The time is ripe for such a change. The SENTC report has stimulated a debate on the future shape of teacher education. We should use this opportunity to explore new possibilities, learning from the successes and failures of previous experiences.

At the Centre for Educational Needs in the University of Manchester, we are attempting to make positive moves in this direction. In September 1997, a new masters degree programme will examine the relationship between special needs and development. It is designed to prepare experienced teachers to take on leadership roles in their school. The course will be asking what is wrong with the school rather than what’s wrong with the child.

The course includes a module on school-based enquiry, focusing on processes for analysing and interpreting policy and practice. It will also address management and organisation, curriculum, pedagogy and pastoral care. It will provide participants with the skills and knowledge to co-ordinate a school review and development.

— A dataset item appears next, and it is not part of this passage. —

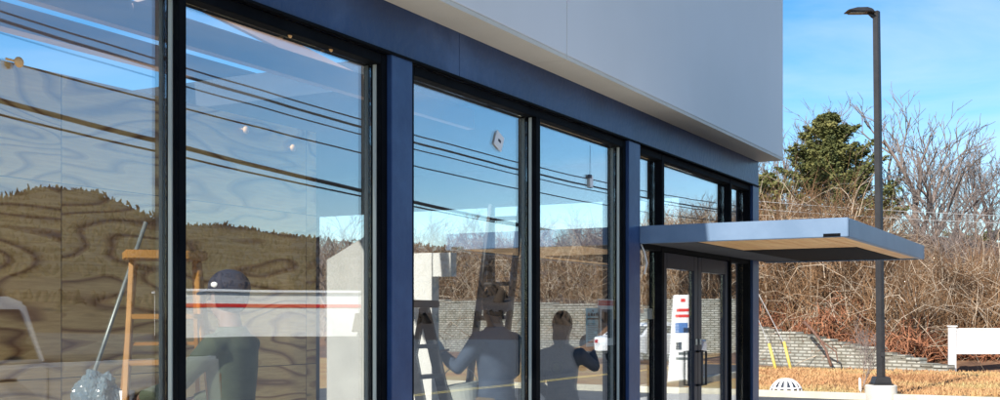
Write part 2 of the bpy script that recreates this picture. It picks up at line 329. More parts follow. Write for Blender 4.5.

It will also emphasise the importance of collaboration between pupils, teachers and parents as a means of developing a school for all. We are building on evidence that schools which are effective in responding to diversity do so through an intensification of team work, including co-operative planning and, wherever possible, partnership teaching in the classroom. It is a simple idea but one that is difficult to implement.

The planning and teaching of the new modules will be undertaken by small teams of tutors, modelling the power of collaboration as a means of creating more inclusive learning environments. In this way, teachers will be demonstrating their belief in the principles being promoted.

The move to link special needs to development is a radical one and in some ways it appears to swim against the tide of current thinking in Britain. On the other hand, it is supported by evidence from other countries suggesting that measures schools take to cater for diversity can lead to more effective forms of education for all pupils.

Professor Mel Ainscow is head of the Centre for Educational Needs at the University of Manchester.